Economic Lessons from a Computer Printer

printer

A few years back when I quit business journalism to write fulltime, one of the first things I did was to buy a computer printer. This was primarily to help my reading habit, given that I can’t read long documents on a computer. Also, it helped me to print and send out invoices conveniently, instead of having to visit a shop every time I needed to send out an invoice.

Like any good Indian, I bought the cheapest branded printer that was available. It cost just Rs 3,000. It was only when I started printing stuff did I realise how expensive the printer really was. While, the printer cost just Rs 3,000, every time I bought a cartridge, it cost Rs 800-900. And cartridges kept running out at a very fast pace. At best, I could print around 130-150 pages with a single cartridge. It was only then I realised that the printer was just something the company sold, so that they could get the consumers to buy cartridges, which is where the actual money was made.

As Even Davis writes in Post Truth—Why We Have Reached Peak Bullshit and What We Can Do About it: “By keeping a headline price low, the hope is that we assume that the overall price is low… We judge the cost of a product on the headline price, so the headline price will be kept low… There are the up-front prices versus the ongoing charges. Teaser mortgage rates that become expensive later, cheap printers with expensive cartridges and cheap razors with expensive blades are all examples of the same thing.”

In fact, in some cases the consequences can be dire. One of the reasons behind the current financial crisis was the bursting of the home price bubble in the United States and other parts of the Western world. A major reason behind the bubble was the fact that the EMIs that needed to be paid on home loans had crashed dramatically because of teaser rate mortgages (or home loans as we call them in India). In a teaser rate home loan, the interest rate is much lower in the initial years, after which it goes up dramatically.

This led to a lot of people who shouldn’t have gotten a home loan in the first place getting one. The trouble was that once the high EMIs kicked in (remember it was a teaser loan with low EMIs initially) the borrowers simply did not have the money to keep repaying the loan. So, first the teaser loans led to the home prices going up. Once the EMI defaults started, it led to a price crash, which was one of the reasons which fuelled the financial crisis.
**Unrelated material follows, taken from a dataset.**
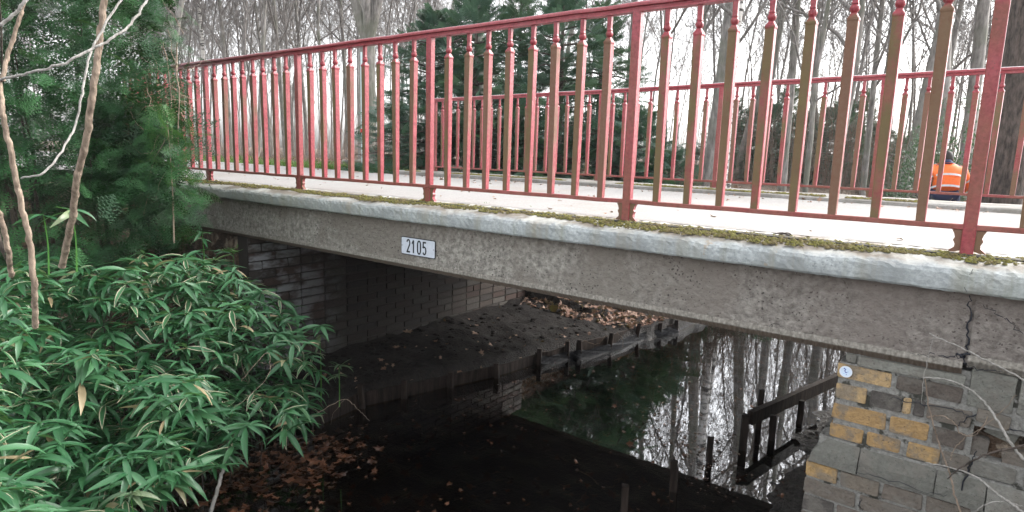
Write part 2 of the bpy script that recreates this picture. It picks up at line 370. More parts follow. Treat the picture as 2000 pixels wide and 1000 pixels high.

What is the bigger lesson here? As Davis writes: “We tend to make important judgements on the basis of a few key indicators, and so by manoeuvring those indicators our perception can be controlled.” Like anyone buying a printer for the first time looks just at the price (and possibly the brand). He or she doesn’t bother about the cost of running the printer over the longer term. Companies manufacturing the printer manipulate the situation by selling printers for low prices. This basically leads to people buying the printer.

Such manoeuvring also happens in other areas. As Davis writes: “We think that good magazines have good covers, so when we observe a good cover we infer that the magazine underneath will be worth buying. As long as editors understand this rule of thumb, then you can expect inordinate effort to go into the design of the cover, even to the possible detriment of the rest of the magazine.”

Anyone who has read Indian magazines over the last two decades would know that while magazine covers have improved dramatically, the same cannot be said about the articles being published.

The moral of the story is “that as long as we come to a judgement based on only a selection of the available evidence, canny communicators will have a disproportionate impact on our thinking by being selective in the evidence they put forward.”
As the old adage goes, what you see is what you get.